Repeat, exactly and in full, the lines of the listing below, but without any pictures.

[BEGIN DATASET EXTRACT]

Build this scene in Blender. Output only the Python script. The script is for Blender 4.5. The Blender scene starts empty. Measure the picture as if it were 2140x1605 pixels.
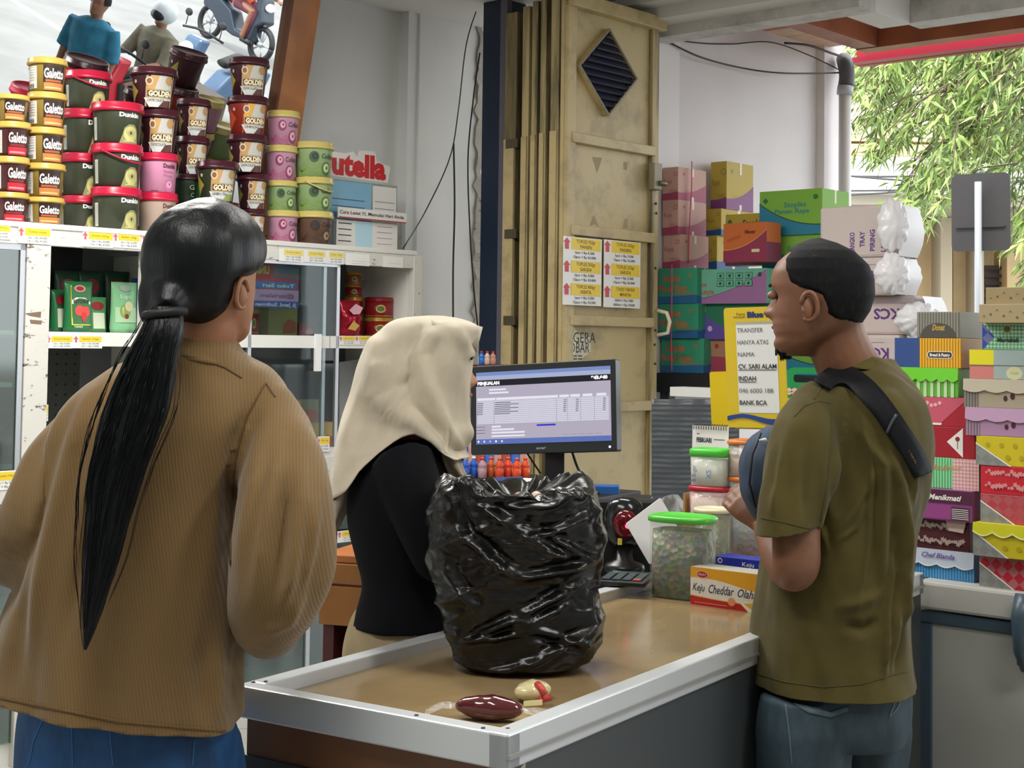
import bpy, bmesh, math, random
from mathutils import Vector, Matrix, noise
from mathutils.geometry import tessellate_polygon
R = random.Random(7)
C = bpy.context.scene.collection
rad = math.radians
# ------------------------------------------------------------------ camera
F = 3100.0; HOR = 716.0; TP = 0.0465; ROLL = 0.013; EYE = 1.45
PPY = HOR - TP*F
cam_d = bpy.data.cameras.new('camera'); cam = bpy.data.objects.new('camera', cam_d); C.objects.link(cam)
cam_d.sensor_fit = 'HORIZONTAL'; cam_d.sensor_width = 36; cam_d.lens = 36*F/2140
cam_d.shift_y = -(802.5-PPY)/2140
cam_d.clip_start = .05; cam_d.clip_end = 300
CR = Matrix.Rotation(rad(90)+math.atan(TP), 3, 'X') @ Matrix.Rotation(ROLL, 3, 'Z')
cam.location = (0, 0, EYE); cam.rotation_euler = CR.to_euler()
bpy.context.scene.camera = cam
def ray(px, py):
    return CR @ Vector((px-1070, -(py-PPY), -F))
def W(px, py, D):                       # the point seen at a pixel, at distance D in front of the camera
    r = ray(px, py); k = D/r.y
    return Vector((r.x*k, D, EYE+r.z*k))
# ------------------------------------------------------------------ world and lights
sc = bpy.context.scene
sc.view_settings.view_transform = 'Standard'; sc.view_settings.look = 'None'
sc.view_settings.exposure = 0.6; sc.view_settings.gamma = 1.0
wd = bpy.data.worlds.new('world'); sc.world = wd; wd.use_nodes = True
bg = wd.node_tree.nodes['Background']; bg.inputs[0].default_value = (.93, .97, 1, 1); bg.inputs[1].default_value = 2.3
def area(name, loc, size, energy, col=(1, 1, 1), rot=(0, 0, 0)):
    l = bpy.data.lights.new(name, 'AREA'); l.energy = energy; l.color = col; l.shape = 'RECTANGLE'; l.size = size[0]; l.size_y = size[1]
    o = bpy.data.objects.new(name, l); C.objects.link(o); o.location = loc; o.rotation_euler = rot; return o
area('ceiling_lamp_light', (-.6, 1.3, 2.95), (1.5, .35), 24, (1, .98, .93), (0, 0, rad(-42)))
area('ceiling_lamp_light', (-1.1, 4.1, 2.95), (1.4, .3), 46, (1, .98, .93), (0, 0, rad(-42)))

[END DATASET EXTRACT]

• PROBLEM SOLUTION
Build this scene in Blender. Output only the Python script. The script is for Blender 4.5. The Blender scene starts empty. Measure the picture as if it were 2140x1605 pixels.
import bpy, bmesh, math, random
from mathutils import Vector, Matrix, noise
from mathutils.geometry import tessellate_polygon
R = random.Random(7)
C = bpy.context.scene.collection
rad = math.radians
# ------------------------------------------------------------------ camera
F = 3100.0; HOR = 716.0; TP = 0.0465; ROLL = 0.013; EYE = 1.45
PPY = HOR - TP*F
cam_d = bpy.data.cameras.new('camera'); cam = bpy.data.objects.new('camera', cam_d); C.objects.link(cam)
cam_d.sensor_fit = 'HORIZONTAL'; cam_d.sensor_width = 36; cam_d.lens = 36*F/2140
cam_d.shift_y = -(802.5-PPY)/2140
cam_d.clip_start = .05; cam_d.clip_end = 300
CR = Matrix.Rotation(rad(90)+math.atan(TP), 3, 'X') @ Matrix.Rotation(ROLL, 3, 'Z')
cam.location = (0, 0, EYE); cam.rotation_euler = CR.to_euler()
bpy.context.scene.camera = cam
def ray(px, py):
    return CR @ Vector((px-1070, -(py-PPY), -F))
def W(px, py, D):                       # the point seen at a pixel, at distance D in front of the camera
    r = ray(px, py); k = D/r.y
    return Vector((r.x*k, D, EYE+r.z*k))
# ------------------------------------------------------------------ world and lights
sc = bpy.context.scene
sc.view_settings.view_transform = 'Standard'; sc.view_settings.look = 'None'
sc.view_settings.exposure = 0.6; sc.view_settings.gamma = 1.0
wd = bpy.data.worlds.new('world'); sc.world = wd; wd.use_nodes = True
bg = wd.node_tree.nodes['Background']; bg.inputs[0].default_value = (.93, .97, 1, 1); bg.inputs[1].default_value = 2.3
def area(name, loc, size, energy, col=(1, 1, 1), rot=(0, 0, 0)):
    l = bpy.data.lights.new(name, 'AREA'); l.energy = energy; l.color = col; l.shape = 'RECTANGLE'; l.size = size[0]; l.size_y = size[1]
    o = bpy.data.objects.new(name, l); C.objects.link(o); o.location = loc; o.rotation_euler = rot; return o
area('ceiling_lamp_light', (-.6, 1.3, 2.95), (1.5, .35), 24, (1, .98, .93), (0, 0, rad(-42)))
area('ceiling_lamp_light', (-1.1, 4.1, 2.95), (1.4, .3), 46, (1, .98, .93), (0, 0, rad(-42)))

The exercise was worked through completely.